I brought along some child-like drawings, experimenting with simplicity, ambiguity, and humour. The feedback I received was encouraging, people connected with the looseness, the absurdity, and the layered messages behind the bright colours and crayon lines.
That said, for the upcoming Show ‘Unstable’ as part of the Independents Biennial, I want to develop something more dynamic and expansive, something less stable and more open-ended. I’m thinking of revisiting the Moon Litters idea. There’s something about the unpredictability of that work, the way it can shift and change over the exhibition’s duration that feels right for where I’m at now. It allows space for other voices, movements, and moments to enter.

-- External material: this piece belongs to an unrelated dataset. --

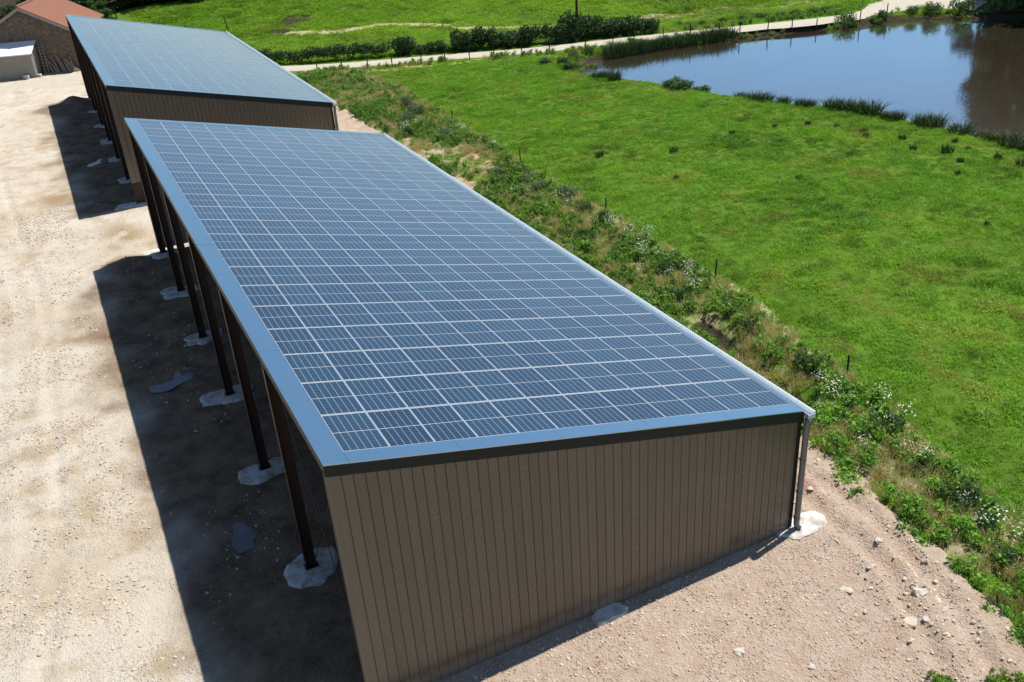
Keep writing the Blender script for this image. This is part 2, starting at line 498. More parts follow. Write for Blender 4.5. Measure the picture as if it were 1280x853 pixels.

Coordinating The Right Map for the Ghost Art School artists was intended as an act of support for others. But in the process, I found myself unexpectedly charting new ground in my own practice. What began as a curatorial and facilitative role gradually unfolded into a deep personal enquiry, one that significantly shaped my ongoing research in social sculpture.
I began to notice shifts in my own thinking. Supporting artists to articulate their intentions, reflect on their choices, and ground their practice compelled me to ask the same of myself. It was not a passive role; it was active, dynamic, and generative.
Interestingly, throughout The Right Map, I found myself increasingly drawn to the curatorial aspects of my work more than the making itself. It’s not just about presenting artworks, it’s about orchestrating experiences, holding conversations, shaping encounters. I became fascinated with how frameworks are built, how meaning is constructed around and through art. In many ways, the coordination itself became a form of social sculpture.
This shift is not about stepping away from being an artist…it’s about understanding the expanded field in which I operate. Curation, facilitation, research, and community-building have become a core tool kit in my practice. Through coordinating The Right Map, I gained new confidence in embracing this hybridity. I no longer see it as fragmented, but rather as a cohesive and intentional mode of working that reflects my values and voice.